## What you should do:
In the material below, please retype the lines from the very first through the one with "chair((1.60,2.03,0),math.pi,1)", exactly and without pictures.

## Supplied information:

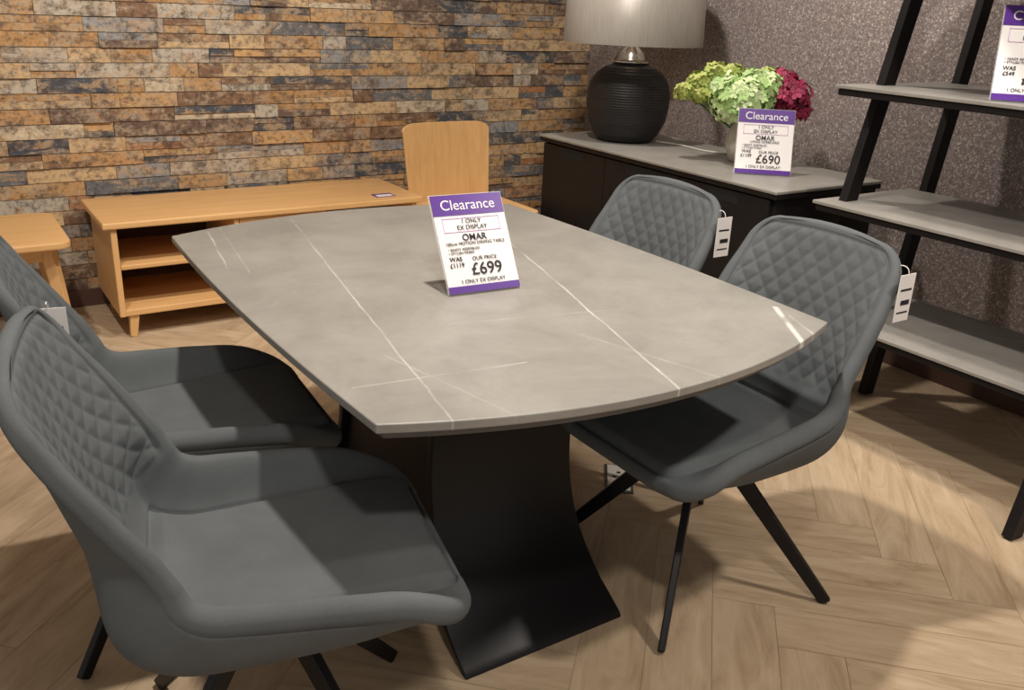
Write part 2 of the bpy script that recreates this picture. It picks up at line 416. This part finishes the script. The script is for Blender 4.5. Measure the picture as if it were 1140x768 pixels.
chair((1.60,2.03,0),math.pi,1)

# ---------------------------------------------------------------- price signs
def text(name,s,size,loc,mat,parent,align='CENTER',bold=0):
    c=bpy.data.curves.new(name,'FONT'); c.body=s; c.size=size; c.align_x=align; c.align_y='CENTER'; c.extrude=.0003; c.offset=bold
    c.materials.append(mat); o=bpy.data.objects.new(name,c); o.location=loc; o.rotation_euler=(math.pi/2,0,0); return link(o,parent)
def sign(loc,rz,title,sub,price,was,w=.2,h=.285,tilt=14):
    e=empty('price_sign',loc,rz)
    t=bpy.data.objects.new('sign_panel',None); link(t,e); t.rotation_euler=(-math.radians(tilt),0,0); t.location=(0,0,.004)
    box('card',(-w/2,0,0),(w/2,.002,h),WHITE,t,bv=0)
    box('header_band',(-w/2,-.0012,h*.79),(w/2,0,h),PURPLE,t,bv=0)
    box('footer_band',(-w/2,-.0012,0),(w/2,0,h*.07),PURPLE,t,bv=0)
    y=-.0016
    text('text_clearance','Clearance',w*.19,(0,y,h*.89),WHITE,t)
    text('text_offer','1 ONLY\nEX DISPLAY',w*.082,(0,y,h*.69),INK,t)
    for nm,b in (('border_t',(h*.755,h*.76)),('border_b',(h*.615,h*.62))): box(nm,(-w*.4,-.0012,b[0]),(w*.4,0,b[1]),PINK,t,bv=0)
    for nm,b in (('border_l',(-w*.4,-w*.393)),('border_r',(w*.393,w*.4))): box(nm,(b[0],-.0012,h*.615),(b[1],0,h*.76),PINK,t,bv=0)
    text('text_title',title,w*.12,(0,y,h*.555),INK,t,bold=.0003)
    text('text_sub',sub,w*.06,(0,y,h*.495),INK,t)
    text('text_info','• READY ASSEMBLED\n• STYLISH FINISH',w*.048,(-w*.4,y,h*.42),INK,t,align='LEFT')
    text('text_was','WAS\n'+was,w*.08,(-w*.32,y,h*.31),INK,t,bold=.0002)
    text('text_our','OUR PRICE',w*.07,(w*.08,y,h*.335),INK,t)
    text('text_price',price,w*.22,(w*.08,y,h*.225),INK,t,bold=.0004)
    text('text_foot','1 ONLY EX DISPLAY',w*.07,(0,y,h*.11),INK,t)
    box('acrylic_back',(-w/2-.003,.0025,.0005),(w/2+.003,.004,h+.003),ACR,t,bv=0)
    box('acrylic_foot',(-w/2-.003,.0,0),(w/2+.003,.095,.0018),ACR,e,bv=0)
    return e
sign((1.088,1.755,.7612),math.radians(-4),'OMAR','180cm MOTION DINING TABLE','£699','£1119',w=.19,h=.243,tilt=31)
# ---------------------------------------------------------------- sideboard
sb=empty('sideboard'); SX0,SX1,SY0,SY1,SH=2.62,3.24,2.22,3.76,.80
box('carcass',(SX0+.025,SY0+.02,.10),(SX1,SY1-.02,SH-.022),BLACKW,sb)
box('top_frame',(SX0,SY0,SH-.032),(SX1,SY1,SH-.0125),BLACKW,sb)
box('stone_top',(SX0-.004,SY0-.004,SH-.012),(SX1+.004,SY1+.004,SH),SHELFTOP,sb,bv=.003)
wd=(SY1-SY0-.06)/3
SLOT_SHADE=simple('handle_slot_shadow',(.002,.002,.002,1),.9,.01)
for i in range(3):
    y0=SY0+.03+i*wd
    box('door_panel_%d'%(i+1),(SX0+.006,y0+.002,.13),(SX0+.0245,y0+wd-.002,SH-.038),BLACKW,sb,bv=.002)
    box('handle_slot_%d'%(i+1),(SX0+.0052,y0+wd*.32,SH-.085),(SX0+.0062,y0+wd*.68,SH-.045),SLOT_SHADE,sb,bv=0)  # near-black strip proud of the door, painting the shade of a handle recess
box('plinth',(SX0+.06,SY0+.06,0),(SX1-.03,SY1-.06,.10),BLACK,sb)
sign((2.835,2.49,SH+.001),math.radians(-40),'OMAR','LARGE SIDEBOARD','£690','£1109',w=.22,h=.26,tilt=20)

# ---------------------------------------------------------------- table lamp
LX,LY=2.915,3.455
lp=empty('table_lamp',(LX,LY,SH))
LAMPM=simple('ribbed_black_ceramic',(.015,.0145,.015,1),.5,.3,60)
pr=[(.10,0),(.135,.008)]
for i in range(141):
    t=i/140; z=.01+t*.35
    r=np.interp(t,[0,.08,.25,.45,.6,.75,.87,.95,1],[.135,.160,.188,.2,.2,.188,.16,.125,.075])
    pr.append((r+.0013*math.sin(i*2*math.pi/4.7),z))
pr.append((.06,.365))
lathe('ceramic_body',pr,LAMPM,lp,n=72)
lathe('chrome_collar',[(.090,.362),(.094,.372),(.075,.385),(.068,.405),(.045,.425),(.03,.44),(.02,.46),(.02,.53)],CHROME,lp,n=32)
m=M('lamp_shade_satin'); c=m.coord(); g_=m.noise(m.mapping(c,(300,300,3)),1,2)
m.P(Base_Color=m.ramp(g_,[(.3,srgb(156,151,144)),(.7,srgb(176,170,162))]),Roughness=.4,Metallic=.2)
tr=m.n('ShaderNodeBsdfTranslucent',{'Color':srgb(185,173,152)}); mx=m.n('ShaderNodeMixShader',{0:.2})
m.t.links.new(m.b.outputs[0],mx.inputs[1]); m.t.links.new(tr.outputs[0],mx.inputs[2]); m.t.links.new(mx.outputs[0],m.t.nodes['Material Output'].inputs[0])
SHADE=m.m
lathe('drum_shade',[(.330,.45),(.315,.84),(.312,.84),(.327,.45),(.330,.45)],SHADE,lp,n=72,cap=False)
for k in range(3):
    a=k*2*math.pi/3; beam('shade_spider_%d'%(k+1),(0,0,.53),(.325*math.cos(a),.325*math.sin(a),.50),(.002,.002),(.002,.002),CHROME,lp,bv=0)
m=M('bulb_glass'); m.P(Base_Color=(1,.9,.75,1),Emission_Color=(1,.80,.55,1),Emission_Strength=8,Roughness=.3); 
lathe('bulb',[(.012,.53),(.016,.55),(.03,.58),(.032,.61),(.02,.64),(.004,.65)],m.m,lp,n=24)
tube('power_cord',[(.10,-.12,.006),(.16,-.25,.004),(.12,-.40,.004),(.2,-.55,.004),(.3,-.60,.004),(.345,-.62,-.02),(.35,-.62,-.3)],.004,PLAST,lp)

# ---------------------------------------------------------------- flowers in vase
fv=empty('hydrangea_vase',(3.02,2.78,SH))
lathe('ceramic_vase',[(.05,0),(.06,.004),(.072,.06),(.075,.11),(.065,.15),(.055,.165),(.062,.175),(.056,.175),(.05,.165)],simple('cream_vase',srgb(205,198,186),.4),fv,n=40)
def petalmat(n,a,b):
    m=M(n); at=m.n('ShaderNodeAttribute',attribute_name='rnd'); m.P(Base_Color=m.ramp(at.outputs['Fac'],[(0,a),(1,b)]),Roughness=.6); return m.m
GRN=petalmat('pale_green_petals',srgb(165,202,122),srgb(224,240,190)); YEL=petalmat('lime_buds',srgb(150,170,74),srgb(206,212,130)); MAG=petalmat('magenta_petals',srgb(110,18,52),srgb(180,52,96)); LEAF=petalmat('leaf_green',srgb(58,98,38),srgb(110,150,66))
STEM=simple('stem_green',srgb(80,110,50),.6)
def bloom(name,cen,R_,n,ps,mat,sq=.8):
    V=[];Fc=[];RR=[];cen=Vector(cen)
    for i in range(n):
        ph=math.acos(1-2*(i+.5)/n); th=i*2.39996
        if ph>2.5: continue
        d=Vector((math.sin(ph)*math.cos(th),math.sin(ph)*math.sin(th),math.cos(ph)))
        p=cen+Vector((d.x*R_,d.y*R_,d.z*R_*sq))*random.uniform(.82,1.15)
        q=d.to_track_quat('Z','Y').to_matrix()@Matrix.Rotation(random.random()*6.28,3,'Z')
        q=q@Matrix.Rotation(random.uniform(-.5,.5),3,'X'); rr=random.random()
        for k in range(4):
            Rz=Matrix.Rotation(k*math.pi/2,3,'Z'); b=len(V)
            for c_ in ((0,0,0),(.45,.38,.10),(.8,.30,.16),(1.0,0,.12),(.8,-.30,.16),(.45,-.38,.10)):
                V.append(p+q@(Rz@Vector(c_))*ps)
            Fc.append(tuple(range(b,b+6))); RR.append(min(1,max(0,rr+random.uniform(-.15,.15))))
    o=mesh_obj(name,V,Fc,mat,fv); a=o.data.attributes.new('rnd','FLOAT','FACE'); a.data.foreach_set('value',RR)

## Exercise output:
Write part 2 of the bpy script that recreates this picture. It picks up at line 416. This part finishes the script. The script is for Blender 4.5. Measure the picture as if it were 1140x768 pixels.
chair((1.60,2.03,0),math.pi,1)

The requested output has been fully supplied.